At the heart of Christian discipleship is the call to prayer. As followers of the Lord Jesus, we are invited to walk his way, and such a way centers around prayer. We cannot faithfully live the Christian way of life if we are not living a life of prayer.

The Lord Jesus showed us the importance of prayer by surrounding his own life with times and moments of prayer.

In addition, the Lord also taught about prayer and stressed its importance to us. Such teachings are especially found in his collection of parables. As the Catechism of the Catholic Church teaches us: “Three principal parables on prayer are transmitted to us by St. Luke.”

Each of these three principal parables highlights some essential aspect of prayer.

The first parable is of the friend who comes at night and needs food for a guest. The Catechism tells us: “The first [parable], ‘the importunate friend,’ invites us to urgent prayer: ‘Knock, and it will be opened to you.’ To the one who prays like this, the heavenly Father will ‘give whatever he needs,’ and above all the Holy Spirit who contains all gifts.”

The parable rightly stresses the urgency of prayer, especially when there are pressing or emergency needs. It is the power of prayer that will turn chaos into peace, distress into tranquility. We turn to prayer in order to regain what has been taken from our souls by stressful situations. We turn to prayer to encounter God and find virtuous and good solutions to unsettling state of affairs. We slow down, commune with God – who is above all things, receive divine wisdom, and then take actions that will diminish or end the distress.

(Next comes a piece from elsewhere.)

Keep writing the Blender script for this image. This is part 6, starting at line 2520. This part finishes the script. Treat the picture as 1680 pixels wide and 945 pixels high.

The second parable is the widow who harasses the judge for a verdict. She is relentless and exhausts the judge to the point that he gives a ruling on her case. The Catechism teaches: “The second, ‘the importunate widow,’ is centered on one of the qualities of prayer: it is necessary to pray always without ceasing and with the patience of faith. ‘And yet, when the Son of Man comes, will he find faith on earth?’”

Perseverance is a rare virtue in Western society today. Many people are eager to roll over, admit defeat, and move along. Such defeatism is also found in prayer. Some will say, “I tried to pray, but it didn’t work!” Work? What exactly is meant when someone says prayer doesn’t work? It oftentimes means that the person didn’t get what they wanted, when they wanted, and how they wanted. In other words, God didn’t obey them.

Prayer, however, is not about getting something. It’s about encountering God and being changed by his grace. Prayer works, if we’re willing to persevere. Sometimes we get what we want. Other times not so much. In either case, prayer works. God’s will is done. Our task is to persevere and trust in his ways.

The third parable is the Pharisee and the tax collector in the Temple. The Pharisee is filled with self-importance and pride, while the tax collector knows that he is a sinner, beats his breast and begs for mercy. The Catechism teaches: “The third parable, ‘the Pharisee and the tax collector,’ concerns the humility of the heart that prays. ‘God, be merciful to me a sinner!’ The Church continues to make this prayer its own: Kyrie eleison!”

Humility is the only path that prayer feels comfortable to tread. Humility is needed if we are going to truly pray. It is only the heart that knows where it stands before God that will have the necessary openness to truly pray, speaking honestly before God and quieting itself so that God can be heard and listened to when he speaks. Docility is the key that opens the spiritual life.

The way of humility is the way of the Lord, and so humility is the way of prayer. Pride and arrogance pounces on the soul and hubris chokes the life of grace from the heart. In such slavery, the soul cannot aspire or respond to the call of prayer.

In these three parables, the Lord Jesus gives us a plain, no-nonsense instruction on prayer. Prayer needs a sense of urgency. Prayer needs to persevere. And prayer needs humility if it is going to grow and flourish within us.